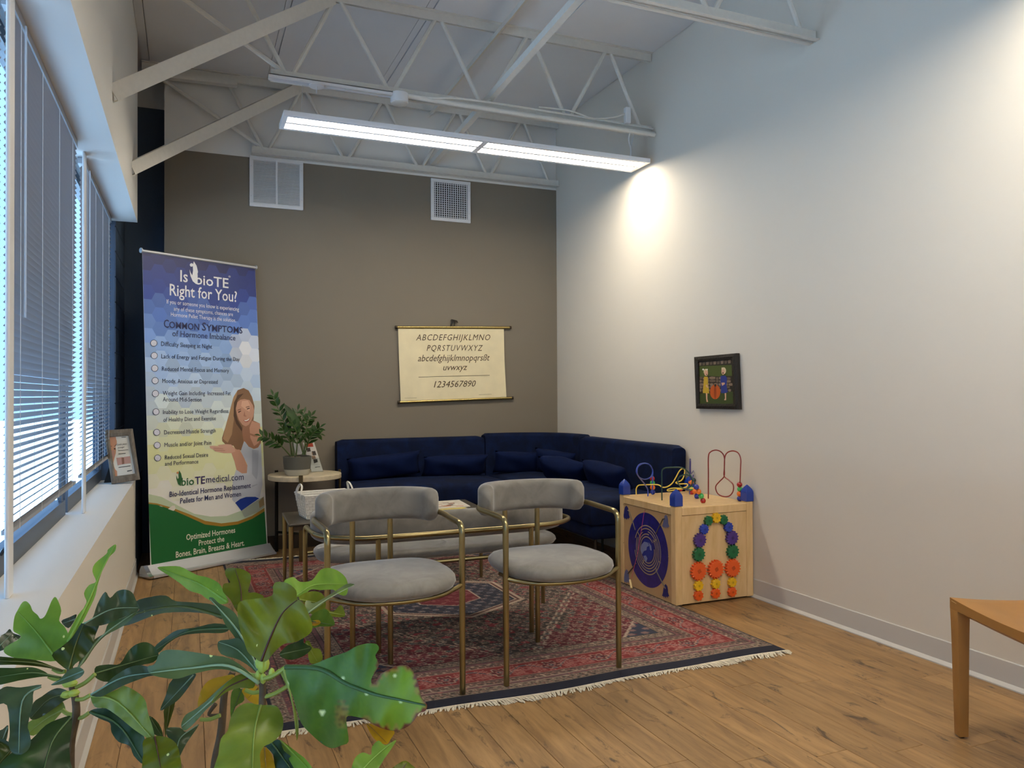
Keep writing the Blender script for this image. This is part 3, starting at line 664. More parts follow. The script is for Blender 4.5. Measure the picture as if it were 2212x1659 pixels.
rings = [(B1, 192, 1020, 34), (B1, 196, 1144, 34), (B1, 201, 1270, 34), (B1, 205, 1393, 34), (B1, 208, 1522, 34), (B2, 197, 83, 31), (B2, 204, 272, 31), (B2, 208, 390, 31), (B2, 212, 507, 31)]
for F, a, b, r in rings: bprint('tick_circle', [(DK, F, circle_px(a, b, r)), ('#dfe0ec', F, circle_px(a, b, r-4.5))])
ax = (TR-TL).normalized()
build('top_rail', MB().tube([TL-ax*.004+Vector((0, 0, .008)), TR+ax*.004+Vector((0, 0, .008))], .013, 12), M_CHROME, ban, smooth=True)
build('rail_cap', MB().tube([TL-ax*.012+Vector((0, 0, .01)), TL-ax*.003+Vector((0, 0, .01))], .02, 12).tube([TR+ax*.003+Vector((0, 0, .01)), TR+ax*.012+Vector((0, 0, .01))], .018, 12), M_CHROME, ban, smooth=True)
bx = (BR-BL); bx.z = 0; bx.normalize(); by = Vector((-bx.y, bx.x, 0)); b0 = Vector((BL.x, BL.y, 0))-bx*.03; b1 = Vector((BR.x, BR.y, 0))+bx*.012
prof = [(-.105, 0.009), (.045, 0.009), (.045, .05), (.02, .085), (-.012, .09), (-.05, .055), (-.08, .03), (-.105, .024)]
mb = MB(); vs = [b+by*a+Vector((0, 0, z)) for b in (b0, b1) for a, z in prof]; k = len(prof)
mb.add(vs, [tuple(range(k)), tuple(range(2*k-1, k-1, -1))]+[(i, (i+1) % k, k+(i+1) % k, k+i) for i in range(k)])
build('base', mb, M_CHROME, ban)
build('base_end_cap', MB().add([b+by*a*1.03+Vector((0, 0, z*1.04)) for b in (b0-bx*.03, b0) for a, z in prof], [tuple(range(k)), tuple(range(2*k-1, k-1, -1))]+[(i, (i+1) % k, k+(i+1) % k, k+i) for i in range(k)]), mat('shiny_aluminium', '#c9cbce', .18, metal=1.), ban, smooth=True)
build('support_pole', MB().tube([(b0+b1)/2+Vector((0, 0, .08))+by*.02, (TL+TR)/2-bn*.015], .008, 8), M_CHROME, ban)

# ============================================================ LEDGE FRAME
FA, FB = atz(241, 1046, .722), None
FB = aty(302.6, 1035.5, FA.y+.03); FB.z = FA.z; FB = Vector((FA.x+(FB-FA).x, FA.y+.02, FA.z))
fd = (FB-FA).normalized(); fn = Vector((fd.y, -fd.x, 0)); lean = Vector((-fn.x*.26, -fn.y*.26, 1)).normalized()
fN = fd.cross(lean).normalized()
if fN.y > 0: fN = -fN
def Kf(x, y, d=0.): p = onpl(200+x/11.06, 910+y/11.06, FA+fN*d, fN); return p
fr = thing('photo_frame', 'small grey-brown framed beauty notice standing on the ledge', 'picture', FA)
build('frame', frame_mesh([Kf(275, 215), Kf(960, 175), Kf(1135, 1385), Kf(455, 1495)], [Kf(402, 370), Kf(858, 340), Kf(1015, 1250), Kf(540, 1315)], -fN, .022), wood_mat('grey_wood', [(.3, '#5f5546'), (.7, '#85796a')], axis=2, stretch=8, tone=0, knots=False, base=9), fr)
ff = MB(); fcn = ['#ddd8ca', '#c98f6c', '#8a5a44', '#33302c', '#b98b7c', '#e9e6dc']; fl_ = [-.012]
def fp(c, pts): ff.poly3([Kf(*p, fl_[0]) for p in pts], fcn.index(c)); fl_[0] += .0002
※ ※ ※
## TASK BRIEF
Without the images, write out each line of the data verbatim.

## SOLUTION
Keep writing the Blender script for this image. This is part 3, starting at line 664. More parts follow. The script is for Blender 4.5. Measure the picture as if it were 2212x1659 pixels.
rings = [(B1, 192, 1020, 34), (B1, 196, 1144, 34), (B1, 201, 1270, 34), (B1, 205, 1393, 34), (B1, 208, 1522, 34), (B2, 197, 83, 31), (B2, 204, 272, 31), (B2, 208, 390, 31), (B2, 212, 507, 31)]
for F, a, b, r in rings: bprint('tick_circle', [(DK, F, circle_px(a, b, r)), ('#dfe0ec', F, circle_px(a, b, r-4.5))])
ax = (TR-TL).normalized()
build('top_rail', MB().tube([TL-ax*.004+Vector((0, 0, .008)), TR+ax*.004+Vector((0, 0, .008))], .013, 12), M_CHROME, ban, smooth=True)
build('rail_cap', MB().tube([TL-ax*.012+Vector((0, 0, .01)), TL-ax*.003+Vector((0, 0, .01))], .02, 12).tube([TR+ax*.003+Vector((0, 0, .01)), TR+ax*.012+Vector((0, 0, .01))], .018, 12), M_CHROME, ban, smooth=True)
bx = (BR-BL); bx.z = 0; bx.normalize(); by = Vector((-bx.y, bx.x, 0)); b0 = Vector((BL.x, BL.y, 0))-bx*.03; b1 = Vector((BR.x, BR.y, 0))+bx*.012
prof = [(-.105, 0.009), (.045, 0.009), (.045, .05), (.02, .085), (-.012, .09), (-.05, .055), (-.08, .03), (-.105, .024)]
mb = MB(); vs = [b+by*a+Vector((0, 0, z)) for b in (b0, b1) for a, z in prof]; k = len(prof)
mb.add(vs, [tuple(range(k)), tuple(range(2*k-1, k-1, -1))]+[(i, (i+1) % k, k+(i+1) % k, k+i) for i in range(k)])
build('base', mb, M_CHROME, ban)
build('base_end_cap', MB().add([b+by*a*1.03+Vector((0, 0, z*1.04)) for b in (b0-bx*.03, b0) for a, z in prof], [tuple(range(k)), tuple(range(2*k-1, k-1, -1))]+[(i, (i+1) % k, k+(i+1) % k, k+i) for i in range(k)]), mat('shiny_aluminium', '#c9cbce', .18, metal=1.), ban, smooth=True)
build('support_pole', MB().tube([(b0+b1)/2+Vector((0, 0, .08))+by*.02, (TL+TR)/2-bn*.015], .008, 8), M_CHROME, ban)

# ============================================================ LEDGE FRAME
FA, FB = atz(241, 1046, .722), None
FB = aty(302.6, 1035.5, FA.y+.03); FB.z = FA.z; FB = Vector((FA.x+(FB-FA).x, FA.y+.02, FA.z))
fd = (FB-FA).normalized(); fn = Vector((fd.y, -fd.x, 0)); lean = Vector((-fn.x*.26, -fn.y*.26, 1)).normalized()
fN = fd.cross(lean).normalized()
if fN.y > 0: fN = -fN
def Kf(x, y, d=0.): p = onpl(200+x/11.06, 910+y/11.06, FA+fN*d, fN); return p
fr = thing('photo_frame', 'small grey-brown framed beauty notice standing on the ledge', 'picture', FA)
build('frame', frame_mesh([Kf(275, 215), Kf(960, 175), Kf(1135, 1385), Kf(455, 1495)], [Kf(402, 370), Kf(858, 340), Kf(1015, 1250), Kf(540, 1315)], -fN, .022), wood_mat('grey_wood', [(.3, '#5f5546'), (.7, '#85796a')], axis=2, stretch=8, tone=0, knots=False, base=9), fr)
ff = MB(); fcn = ['#ddd8ca', '#c98f6c', '#8a5a44', '#33302c', '#b98b7c', '#e9e6dc']; fl_ = [-.012]
def fp(c, pts): ff.poly3([Kf(*p, fl_[0]) for p in pts], fcn.index(c)); fl_[0] += .0002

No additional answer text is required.